Happy birthday 36-year-old David Trezeguet. We hardly knew you were still playing.

He may have had one of the most garlanded careers of recent times, but Trezeguet continues to play when other former French internationals are reduced to making hand signals on live television.
And Trezeguet is indeed still playing at the top.
Newell’s Old Boys, his latest team, are the current Argentinian champions and league leaders of the Primera. A win against their dreaded rivals on Sunday and it is hard to see how life could get much better for Newell’s.
But things could be about to get even better for Trezeguet.
This week the French international who was raised in Argentina was linked with a move to an eighth club…Barcelona.
Fanciful?
Maybe but Trezeguet will certainly have not gone unnoticed by a man who played a total of 14 years for, ahem, NOB and managed them to their league title last year, Tata Martino, now manager of Barcelona.
Newell’s are also the club where a little boy called Lionel began to play football.
And he really was little then, until Barcelona offered to pay for growth hormones and took him to Spain where he is more commonly known as Leo Messi.
(As an aside, Newell’s bitter rivals, Central, were supported by another local lad, Che Guevara).
But back to Trezeguet.
The theory goes that Martino wants a little more cut and thrust upfront for his post-Pep team. A bit of ooomph to complement the triangles.
And what could be more cut and thrust than a rangy, gangly two-footed striker such as Trezeguet who has scored almost 260 goals throughout his career in a little over 400 games?
“King David” as he is called at Newell’s, may have had an illustrious career but it feels as if he has been treading water for the past few years, waiting for the inevitable retirement.

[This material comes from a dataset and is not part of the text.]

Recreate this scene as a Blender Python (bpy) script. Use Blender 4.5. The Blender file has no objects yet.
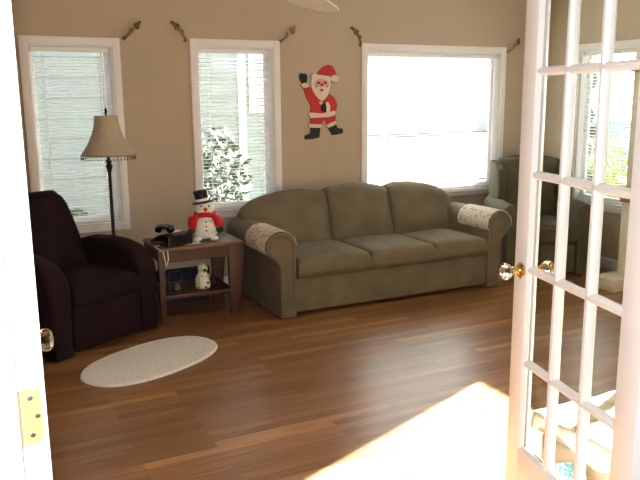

Released by Juventus in 2010, Trezeguet played in Spain for Hercules, trotted off to the UAE to play twice in three months before pitching up in Buenos Aires to play for one of the country’s grandest clubs, River Plate, the club he supported as a boy, then Newell’s
Playing and scoring for River Plate – which he did 16 times in 36 games – said Trezeguet gave him more of a thrill than anything else he had ever done on a football pitch.
Maybe Barcelona might challenge that. Maybe.